Der heutige Schiffs- und Güterverkehr wird insbesondere vor dem Hintergrund der Containerisierung durch feste Ablaufprozesse bestimmt. Grundsätzlich sind die Vorschriften der Gefahrgut- und Brandschutzverordnung an diesen Standardprozessen ausgerichtet. Dennoch werden Abläufe innerhalb eines Hafens durch nicht vorauszusehende Unwägbarkeiten immer wieder kurzfristig beeinflusst. Insofern beinhaltet die GGBVOHH für nahezu alle Regelungsbereiche auch die Möglichkeit einer Ausnahmegewährung. Auf diese Weise kann jedem Arbeitsablauf eine maßgeschneiderte Sicherheitslösung zugeordnet werden, so dass nicht nur bei den Standardprozessen, sondern auch bei Spezialarbeitsabläufen ein sehr hoher Sicherheitsstandard im Hamburger Hafen erreicht wird.

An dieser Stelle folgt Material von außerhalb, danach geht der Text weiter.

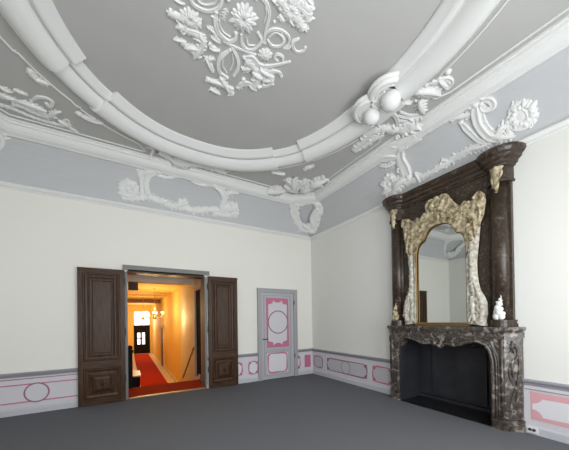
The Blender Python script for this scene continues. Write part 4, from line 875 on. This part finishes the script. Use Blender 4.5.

Bei der Entwicklung der GGBVOHH wurde von der zuständigen Hamburger Innenbehörde auch die Hafenwirtschaft, vertreten durch Einzelunternehmen und den Unternehmensverband Hafen Hamburg (UVHH) beteiligt. Auf diese Weise konnten frühzeitig praxisgerechte Lösungen entwickelt werden, ohne den bezweckten Sicherheitsstandard zu beeinträchtigen. Mit der Gefahrgut- und Brandschutzverordnung Hafen Hamburg ist dadurch eine Rechtsvorschrift entstanden, die das System Hafen und Schifffahrt weiterhin auf hohem Niveau produktiv und sicher macht, um effiziente und verlässliche Dienste in alle Teile der Welt anbieten zu können.